DATASET EXCERPT:
####################

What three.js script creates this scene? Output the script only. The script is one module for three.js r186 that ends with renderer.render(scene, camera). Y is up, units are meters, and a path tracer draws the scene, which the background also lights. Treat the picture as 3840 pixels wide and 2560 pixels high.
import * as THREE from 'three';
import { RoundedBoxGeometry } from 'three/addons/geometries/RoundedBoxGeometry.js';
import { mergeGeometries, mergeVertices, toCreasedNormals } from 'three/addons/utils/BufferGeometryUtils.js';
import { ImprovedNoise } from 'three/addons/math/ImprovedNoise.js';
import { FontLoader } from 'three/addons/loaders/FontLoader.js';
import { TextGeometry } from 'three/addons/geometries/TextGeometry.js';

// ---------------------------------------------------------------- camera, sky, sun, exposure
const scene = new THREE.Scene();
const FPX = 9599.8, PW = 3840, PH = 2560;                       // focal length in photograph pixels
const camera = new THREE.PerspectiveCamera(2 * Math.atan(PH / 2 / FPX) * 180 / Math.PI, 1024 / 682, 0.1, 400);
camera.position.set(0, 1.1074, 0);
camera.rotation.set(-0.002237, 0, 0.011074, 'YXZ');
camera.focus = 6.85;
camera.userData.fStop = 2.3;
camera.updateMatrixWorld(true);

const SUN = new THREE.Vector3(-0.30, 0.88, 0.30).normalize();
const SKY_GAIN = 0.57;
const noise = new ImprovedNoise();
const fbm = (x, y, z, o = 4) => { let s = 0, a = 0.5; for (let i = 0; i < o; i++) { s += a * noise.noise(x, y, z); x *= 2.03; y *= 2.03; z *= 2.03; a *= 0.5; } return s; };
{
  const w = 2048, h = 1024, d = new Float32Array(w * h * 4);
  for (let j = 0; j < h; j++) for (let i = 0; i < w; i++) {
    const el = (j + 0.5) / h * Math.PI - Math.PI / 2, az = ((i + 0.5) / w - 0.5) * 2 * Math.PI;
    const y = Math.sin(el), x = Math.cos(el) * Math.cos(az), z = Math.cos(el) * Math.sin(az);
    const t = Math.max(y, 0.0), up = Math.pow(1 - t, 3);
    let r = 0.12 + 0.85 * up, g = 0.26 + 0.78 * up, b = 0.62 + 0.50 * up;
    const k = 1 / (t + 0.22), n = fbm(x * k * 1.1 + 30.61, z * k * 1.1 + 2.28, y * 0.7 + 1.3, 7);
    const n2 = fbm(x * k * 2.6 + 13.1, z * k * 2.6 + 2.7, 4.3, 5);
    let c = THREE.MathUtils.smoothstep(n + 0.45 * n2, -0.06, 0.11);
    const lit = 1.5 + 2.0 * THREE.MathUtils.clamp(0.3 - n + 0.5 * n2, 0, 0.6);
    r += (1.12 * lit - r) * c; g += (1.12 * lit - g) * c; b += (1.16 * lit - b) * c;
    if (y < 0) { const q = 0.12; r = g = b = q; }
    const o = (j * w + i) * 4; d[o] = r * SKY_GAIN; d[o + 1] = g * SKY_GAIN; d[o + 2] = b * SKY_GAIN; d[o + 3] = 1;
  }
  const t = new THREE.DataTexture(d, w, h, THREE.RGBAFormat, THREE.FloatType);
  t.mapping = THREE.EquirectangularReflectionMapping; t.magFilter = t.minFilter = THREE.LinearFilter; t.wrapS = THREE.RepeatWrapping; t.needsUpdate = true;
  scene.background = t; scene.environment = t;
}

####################

OBJECTIVE:
Repeat the material from above exactly, word for word.

SOLUTION TO THE PROBLEM:
What three.js script creates this scene? Output the script only. The script is one module for three.js r186 that ends with renderer.render(scene, camera). Y is up, units are meters, and a path tracer draws the scene, which the background also lights. Treat the picture as 3840 pixels wide and 2560 pixels high.
import * as THREE from 'three';
import { RoundedBoxGeometry } from 'three/addons/geometries/RoundedBoxGeometry.js';
import { mergeGeometries, mergeVertices, toCreasedNormals } from 'three/addons/utils/BufferGeometryUtils.js';
import { ImprovedNoise } from 'three/addons/math/ImprovedNoise.js';
import { FontLoader } from 'three/addons/loaders/FontLoader.js';
import { TextGeometry } from 'three/addons/geometries/TextGeometry.js';

// ---------------------------------------------------------------- camera, sky, sun, exposure
const scene = new THREE.Scene();
const FPX = 9599.8, PW = 3840, PH = 2560;                       // focal length in photograph pixels
const camera = new THREE.PerspectiveCamera(2 * Math.atan(PH / 2 / FPX) * 180 / Math.PI, 1024 / 682, 0.1, 400);
camera.position.set(0, 1.1074, 0);
camera.rotation.set(-0.002237, 0, 0.011074, 'YXZ');
camera.focus = 6.85;
camera.userData.fStop = 2.3;
camera.updateMatrixWorld(true);

const SUN = new THREE.Vector3(-0.30, 0.88, 0.30).normalize();
const SKY_GAIN = 0.57;
const noise = new ImprovedNoise();
const fbm = (x, y, z, o = 4) => { let s = 0, a = 0.5; for (let i = 0; i < o; i++) { s += a * noise.noise(x, y, z); x *= 2.03; y *= 2.03; z *= 2.03; a *= 0.5; } return s; };
{
  const w = 2048, h = 1024, d = new Float32Array(w * h * 4);
  for (let j = 0; j < h; j++) for (let i = 0; i < w; i++) {
    const el = (j + 0.5) / h * Math.PI - Math.PI / 2, az = ((i + 0.5) / w - 0.5) * 2 * Math.PI;
    const y = Math.sin(el), x = Math.cos(el) * Math.cos(az), z = Math.cos(el) * Math.sin(az);
    const t = Math.max(y, 0.0), up = Math.pow(1 - t, 3);
    let r = 0.12 + 0.85 * up, g = 0.26 + 0.78 * up, b = 0.62 + 0.50 * up;
    const k = 1 / (t + 0.22), n = fbm(x * k * 1.1 + 30.61, z * k * 1.1 + 2.28, y * 0.7 + 1.3, 7);
    const n2 = fbm(x * k * 2.6 + 13.1, z * k * 2.6 + 2.7, 4.3, 5);
    let c = THREE.MathUtils.smoothstep(n + 0.45 * n2, -0.06, 0.11);
    const lit = 1.5 + 2.0 * THREE.MathUtils.clamp(0.3 - n + 0.5 * n2, 0, 0.6);
    r += (1.12 * lit - r) * c; g += (1.12 * lit - g) * c; b += (1.16 * lit - b) * c;
    if (y < 0) { const q = 0.12; r = g = b = q; }
    const o = (j * w + i) * 4; d[o] = r * SKY_GAIN; d[o + 1] = g * SKY_GAIN; d[o + 2] = b * SKY_GAIN; d[o + 3] = 1;
  }
  const t = new THREE.DataTexture(d, w, h, THREE.RGBAFormat, THREE.FloatType);
  t.mapping = THREE.EquirectangularReflectionMapping; t.magFilter = t.minFilter = THREE.LinearFilter; t.wrapS = THREE.RepeatWrapping; t.needsUpdate = true;
  scene.background = t; scene.environment = t;
}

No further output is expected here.